WHAT TO DO
Within the entries below, please return exactly the lines from the one with "Write the bpy" through the one with "return (v.x *", leaving out any pictures.

Source data
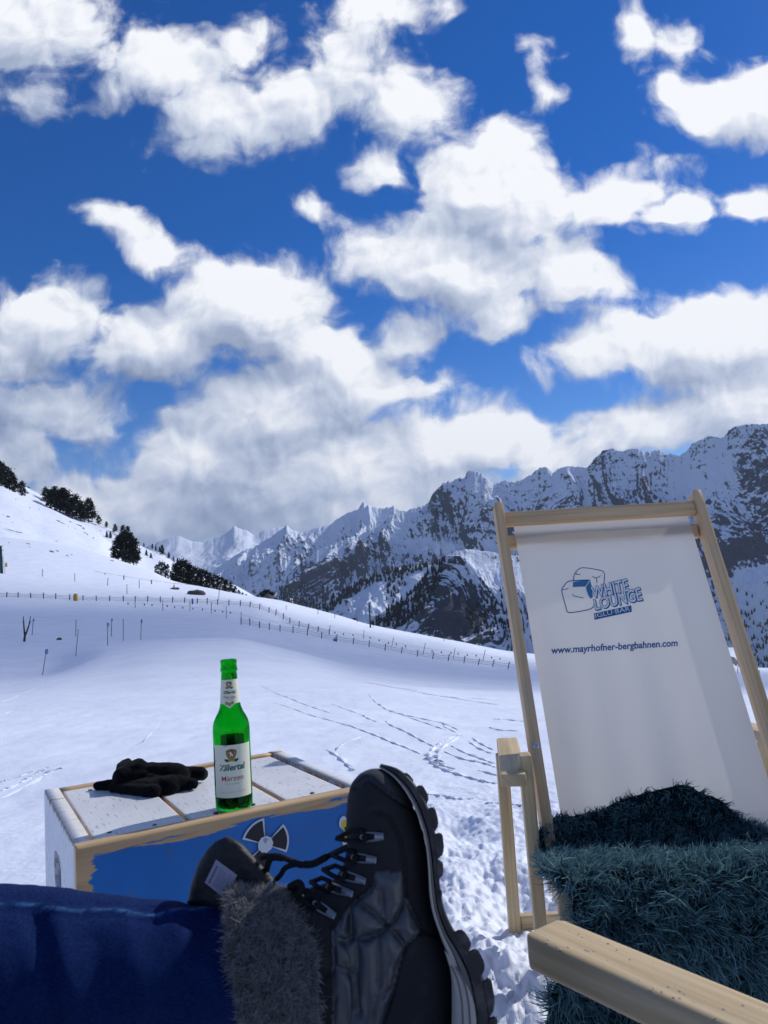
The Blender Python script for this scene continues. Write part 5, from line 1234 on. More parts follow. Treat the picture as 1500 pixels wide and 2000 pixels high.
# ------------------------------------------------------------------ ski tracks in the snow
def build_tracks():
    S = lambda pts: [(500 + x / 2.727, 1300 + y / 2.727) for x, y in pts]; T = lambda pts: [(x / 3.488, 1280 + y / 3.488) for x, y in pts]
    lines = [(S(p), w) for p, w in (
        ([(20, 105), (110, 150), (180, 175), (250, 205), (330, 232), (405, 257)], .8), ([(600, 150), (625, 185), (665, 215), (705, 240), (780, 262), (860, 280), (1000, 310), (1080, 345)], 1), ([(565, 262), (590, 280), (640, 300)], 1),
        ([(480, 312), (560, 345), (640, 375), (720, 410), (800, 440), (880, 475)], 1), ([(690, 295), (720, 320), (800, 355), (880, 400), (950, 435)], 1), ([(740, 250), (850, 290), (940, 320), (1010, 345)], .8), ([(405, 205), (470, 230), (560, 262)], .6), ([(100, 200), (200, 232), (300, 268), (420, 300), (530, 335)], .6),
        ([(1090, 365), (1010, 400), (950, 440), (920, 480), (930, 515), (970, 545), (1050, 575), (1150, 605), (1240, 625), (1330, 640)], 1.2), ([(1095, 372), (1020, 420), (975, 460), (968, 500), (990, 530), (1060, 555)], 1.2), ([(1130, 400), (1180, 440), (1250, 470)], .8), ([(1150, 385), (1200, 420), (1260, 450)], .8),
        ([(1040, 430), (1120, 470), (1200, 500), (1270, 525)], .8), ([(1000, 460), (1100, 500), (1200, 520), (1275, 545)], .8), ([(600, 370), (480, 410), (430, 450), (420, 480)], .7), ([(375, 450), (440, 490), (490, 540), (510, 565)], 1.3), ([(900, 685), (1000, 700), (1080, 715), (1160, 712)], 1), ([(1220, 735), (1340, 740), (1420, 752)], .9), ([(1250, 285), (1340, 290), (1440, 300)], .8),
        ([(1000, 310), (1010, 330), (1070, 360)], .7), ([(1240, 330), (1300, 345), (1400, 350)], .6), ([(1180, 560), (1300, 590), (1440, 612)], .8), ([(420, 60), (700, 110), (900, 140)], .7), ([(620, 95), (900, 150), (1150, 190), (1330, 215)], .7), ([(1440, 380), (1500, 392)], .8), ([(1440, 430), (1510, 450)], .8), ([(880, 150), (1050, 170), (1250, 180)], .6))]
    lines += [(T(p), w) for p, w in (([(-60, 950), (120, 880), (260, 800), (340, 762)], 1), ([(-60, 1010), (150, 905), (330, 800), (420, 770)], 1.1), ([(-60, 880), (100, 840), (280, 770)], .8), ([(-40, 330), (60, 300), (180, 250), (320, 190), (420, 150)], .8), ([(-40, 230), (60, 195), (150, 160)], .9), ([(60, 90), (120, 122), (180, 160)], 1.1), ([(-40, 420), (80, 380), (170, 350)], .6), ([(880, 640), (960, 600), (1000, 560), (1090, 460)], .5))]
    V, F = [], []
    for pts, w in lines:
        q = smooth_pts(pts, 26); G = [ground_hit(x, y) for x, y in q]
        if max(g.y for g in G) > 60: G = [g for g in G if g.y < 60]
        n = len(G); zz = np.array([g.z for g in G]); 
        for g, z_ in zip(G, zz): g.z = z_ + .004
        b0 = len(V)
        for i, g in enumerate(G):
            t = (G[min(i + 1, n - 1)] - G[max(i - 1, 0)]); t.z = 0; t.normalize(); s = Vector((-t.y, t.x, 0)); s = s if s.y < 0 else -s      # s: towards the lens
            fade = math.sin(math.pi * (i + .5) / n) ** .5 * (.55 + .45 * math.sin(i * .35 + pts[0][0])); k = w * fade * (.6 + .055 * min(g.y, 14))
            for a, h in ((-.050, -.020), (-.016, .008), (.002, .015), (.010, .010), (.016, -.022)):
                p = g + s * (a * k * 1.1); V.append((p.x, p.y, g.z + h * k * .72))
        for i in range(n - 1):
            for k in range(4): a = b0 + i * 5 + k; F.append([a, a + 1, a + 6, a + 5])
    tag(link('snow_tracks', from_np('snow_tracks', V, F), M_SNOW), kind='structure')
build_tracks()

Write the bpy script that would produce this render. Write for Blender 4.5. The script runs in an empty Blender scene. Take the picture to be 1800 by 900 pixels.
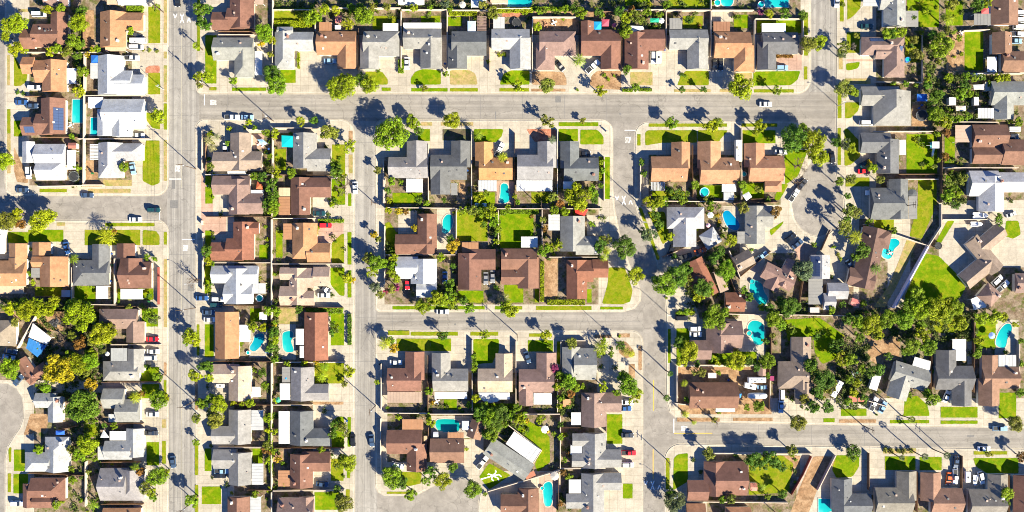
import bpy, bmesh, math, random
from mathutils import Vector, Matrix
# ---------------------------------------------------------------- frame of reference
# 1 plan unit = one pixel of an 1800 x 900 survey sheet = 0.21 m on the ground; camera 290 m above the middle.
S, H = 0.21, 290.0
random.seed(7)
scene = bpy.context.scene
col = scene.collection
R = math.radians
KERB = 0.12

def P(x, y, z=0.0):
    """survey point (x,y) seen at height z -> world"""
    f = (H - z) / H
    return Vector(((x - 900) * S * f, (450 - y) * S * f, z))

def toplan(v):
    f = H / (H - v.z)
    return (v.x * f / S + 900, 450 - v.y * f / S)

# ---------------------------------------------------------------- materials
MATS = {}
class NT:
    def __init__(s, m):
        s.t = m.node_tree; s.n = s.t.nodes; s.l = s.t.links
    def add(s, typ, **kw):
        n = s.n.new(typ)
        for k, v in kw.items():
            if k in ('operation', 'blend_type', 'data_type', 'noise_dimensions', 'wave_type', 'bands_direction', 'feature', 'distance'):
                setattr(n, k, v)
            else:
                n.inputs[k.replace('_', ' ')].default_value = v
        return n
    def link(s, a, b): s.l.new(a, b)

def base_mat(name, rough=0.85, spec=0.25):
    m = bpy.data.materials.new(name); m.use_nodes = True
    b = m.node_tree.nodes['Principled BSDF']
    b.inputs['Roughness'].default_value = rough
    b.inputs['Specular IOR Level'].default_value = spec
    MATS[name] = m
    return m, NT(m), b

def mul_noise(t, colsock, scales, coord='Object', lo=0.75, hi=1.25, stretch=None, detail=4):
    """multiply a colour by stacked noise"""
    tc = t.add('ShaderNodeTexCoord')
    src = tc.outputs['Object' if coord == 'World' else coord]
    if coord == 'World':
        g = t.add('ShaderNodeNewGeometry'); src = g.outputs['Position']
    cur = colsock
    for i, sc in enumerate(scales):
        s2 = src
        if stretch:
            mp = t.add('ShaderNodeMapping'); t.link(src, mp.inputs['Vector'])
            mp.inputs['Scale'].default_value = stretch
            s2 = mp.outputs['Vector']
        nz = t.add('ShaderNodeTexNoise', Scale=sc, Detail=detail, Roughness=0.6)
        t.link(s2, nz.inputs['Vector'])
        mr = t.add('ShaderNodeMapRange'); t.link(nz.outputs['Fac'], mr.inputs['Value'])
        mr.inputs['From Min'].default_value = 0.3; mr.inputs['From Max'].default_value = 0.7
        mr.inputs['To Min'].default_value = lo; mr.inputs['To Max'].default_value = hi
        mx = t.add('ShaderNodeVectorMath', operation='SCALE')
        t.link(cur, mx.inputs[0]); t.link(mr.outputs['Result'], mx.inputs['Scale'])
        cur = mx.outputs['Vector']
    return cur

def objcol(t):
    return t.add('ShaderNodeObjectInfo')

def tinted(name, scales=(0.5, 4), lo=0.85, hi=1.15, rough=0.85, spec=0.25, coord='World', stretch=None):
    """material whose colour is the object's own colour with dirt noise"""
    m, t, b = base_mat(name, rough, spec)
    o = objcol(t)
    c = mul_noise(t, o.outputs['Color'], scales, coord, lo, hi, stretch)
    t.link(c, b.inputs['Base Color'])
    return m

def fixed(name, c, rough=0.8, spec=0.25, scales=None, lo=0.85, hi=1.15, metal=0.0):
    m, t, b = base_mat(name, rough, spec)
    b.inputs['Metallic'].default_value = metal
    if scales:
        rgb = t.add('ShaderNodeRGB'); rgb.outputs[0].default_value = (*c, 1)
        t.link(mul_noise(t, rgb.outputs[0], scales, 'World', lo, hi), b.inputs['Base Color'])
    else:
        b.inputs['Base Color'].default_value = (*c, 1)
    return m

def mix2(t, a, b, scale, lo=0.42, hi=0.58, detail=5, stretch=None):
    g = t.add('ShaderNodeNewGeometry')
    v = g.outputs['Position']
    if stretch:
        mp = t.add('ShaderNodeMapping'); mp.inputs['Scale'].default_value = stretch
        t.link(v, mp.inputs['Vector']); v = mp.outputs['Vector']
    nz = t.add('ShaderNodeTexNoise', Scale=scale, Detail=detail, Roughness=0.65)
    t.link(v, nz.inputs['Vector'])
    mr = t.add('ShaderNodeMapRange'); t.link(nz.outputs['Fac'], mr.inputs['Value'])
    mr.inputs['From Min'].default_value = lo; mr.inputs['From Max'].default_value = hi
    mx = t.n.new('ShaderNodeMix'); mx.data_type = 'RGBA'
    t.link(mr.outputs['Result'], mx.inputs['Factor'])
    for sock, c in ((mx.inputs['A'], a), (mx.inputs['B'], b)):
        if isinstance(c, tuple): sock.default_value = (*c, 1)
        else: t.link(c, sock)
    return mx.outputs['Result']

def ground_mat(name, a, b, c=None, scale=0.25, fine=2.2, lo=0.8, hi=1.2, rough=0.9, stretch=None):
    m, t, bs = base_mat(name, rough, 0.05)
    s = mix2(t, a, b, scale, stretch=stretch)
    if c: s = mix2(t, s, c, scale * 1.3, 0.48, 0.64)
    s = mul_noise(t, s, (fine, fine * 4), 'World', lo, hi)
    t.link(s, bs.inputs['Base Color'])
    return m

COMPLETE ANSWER
Write the bpy script that would produce this render. Write for Blender 4.5. The script runs in an empty Blender scene. Take the picture to be 1800 by 900 pixels.
import bpy, bmesh, math, random
from mathutils import Vector, Matrix
# ---------------------------------------------------------------- frame of reference
# 1 plan unit = one pixel of an 1800 x 900 survey sheet = 0.21 m on the ground; camera 290 m above the middle.
S, H = 0.21, 290.0
random.seed(7)
scene = bpy.context.scene
col = scene.collection
R = math.radians
KERB = 0.12

def P(x, y, z=0.0):
    """survey point (x,y) seen at height z -> world"""
    f = (H - z) / H
    return Vector(((x - 900) * S * f, (450 - y) * S * f, z))

def toplan(v):
    f = H / (H - v.z)
    return (v.x * f / S + 900, 450 - v.y * f / S)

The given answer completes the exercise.